The participants, who comprised experts from major telecom operators, Internet Service Providers, small scale operators in the software development sector and the media, indicated that, West African countries were being forced to open up their markets without being able to evaluate the cost and gains of the liberalization of ICT services.

This came out at a focused group discussion held by the Science and Technology Policy Research Institute (STEPRI) of Ghana last Wednesday as part of the LICOM project, a sub-regional study, which aims at contributing to a better understanding of international challenges of the liberalization of trade in ICTs under the WTO's General Agreements on Trade in Services (GATS).

The project, which comprised four countries, Ghana, Nigeria Senegal and Benin, also intends to encourage the formulation of public policies conducive to the development of ICT and private sector in the sub-region.

The participants also advocated a harmonization of national policies on ICTs and telecommunications in the region within the ECOWAS legal framework in the sector.

Even those who supported the liberalization of the sector in the light of the global GATS, which Ghana was a signatory, cautioned that the national efforts must be pursued with the recognition that the private sector's role was critical to the overall growth of the industry.

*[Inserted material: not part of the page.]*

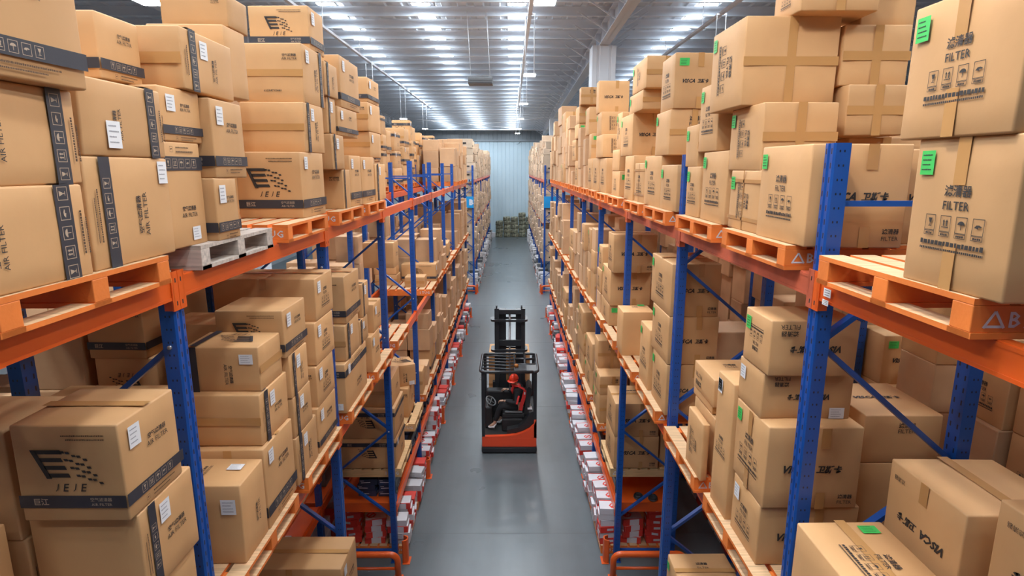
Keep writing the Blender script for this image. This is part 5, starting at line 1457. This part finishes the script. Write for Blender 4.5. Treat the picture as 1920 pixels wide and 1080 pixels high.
g = MB(); pts = [(.18 + .085 * math.cos(a) - .02, .545 + .08 * math.sin(a), 1.455 - .02 * math.cos(a)) for a in [2 * PI * k / 14 for k in range(15)]]
g.tube(pts, .032, 8); g.tube([(.10, .50, 1.44), (.07, .48, 1.36), (.08, .47, 1.28)], [.035, .035, .02], 8); g.build('scarf', M['redcloth'], person)
def ribbon(pts, w, m_, nm, up):
    g = MB(); V = []
    for i, p in enumerate(pts):
        p = Vector(p); t = (Vector(pts[min(i + 1, len(pts) - 1)]) - Vector(pts[max(i - 1, 0)])).normalized(); s_ = t.cross(Vector(up)).normalized()
        V += [p - s_ * w / 2, p + s_ * w / 2, p + s_ * w / 2 + Vector(up) * .012, p - s_ * w / 2 + Vector(up) * .012]
    Fq = []
    for i in range(len(pts) - 1):
        for k in range(4): Fq.append((4 * i + k, 4 * i + (k + 1) % 4, 4 * i + 4 + (k + 1) % 4, 4 * i + 4 + k))
    Fq += [(0, 3, 2, 1), tuple(4 * (len(pts) - 1) + k for k in range(4))]
    g.add(V, Fq, 0); return g.build(nm, m_, person)
ribbon([(.12, .46, 1.47), (.22, .38, 1.485), (.33, .36, 1.43), (.385, .35, 1.36)], .05, M['redcloth'], 'shoulder_stripe', (0, -.5, .86))
ribbon([(.37, .355, 1.40), (.35, .345, 1.30), (.32, .34, 1.18), (.28, .345, 1.05), (.26, .345, .92)], .085, M['redcloth'], 'side_stripe', (0, -1, 0))
ribbon([(.22, .285, 1.30), (.19, .225, 1.2), (.17, .20, 1.13)], .04, M['redcloth'], 'sleeve_stripe', (0, -1, 0))
g = MB(); g.box(.34, .37, .325, .332, 1.31, 1.37); g.build('jacket_badge', M['whitebox'], person)
for o in C.objects:     # parts carry no category of their own
    if o.parent and 'category' in o: del o['category']
dd = {k: v for k, v in USED.items() if len(v) > 1}
print('OBJECTS', len(C.objects), 'DUP LABELS', len(dd), list(dd)[:8], 'boxes', len(BOXES), 'beams', nbeam, 'stock', nst)
LG = [k for k in USED if not 4 <= len(k.split()) <= 16]
print('LONG', len(LG), sorted(set(LG))[::max(1, len(LG) // 12)])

The group that appeared to be the most worried as it came up at the discussion was the software developers, who strongly intimated that current legislations on ICTs in the Ghana give them limited space to develop their creativities because of low recognition.

They said government definition of the ICT sector rested only on the so called “giant” operators such as mobile telecom operators and until recently the Internet Service Providers.

“But the small software developers who mostly comprised young graduates with fresh minds and constituted the majority of about 70 percent, are not so much counted,” they indicated.

Giving an overview of the LICOM project, Dr Godfred Frempong, Director of STEPRI said ICT domination in West Africa is still overwhelming and therefore there was the need to streamline public polices for member countries to take advantage of the numerous services and products the sector offers.

He said the ICT sector ought to be facilitated in its assimilation into the socio-economic activities of countries and this required commitment from governments and all stakeholders within the region.

Dr Frempong, who has carried many research activities in the field of ICT in Ghana, identified difficulties to access to finance, lack of human resources and inadequate policies as some of challenges the liberalization of ICTs poses to West Africa.

Under human resource for instance, he said, currently in Ghana, due to the inadequate expertise, many companies were using all kinds of means to poach skills workers from sister operators.

“This means that the few experts we have, kept moving from one company to another. We need to assist public policy making institutions to get deeper understanding of the trade liberalization on ICT goods as well as build more capacities,” he added.

The International Development and Research Centre (IDRC) are funding the LICOM project with PANOS Institute of West Africa coordinating with the support of Ghana's Council for Scientific and Industrial Research through STEPRI.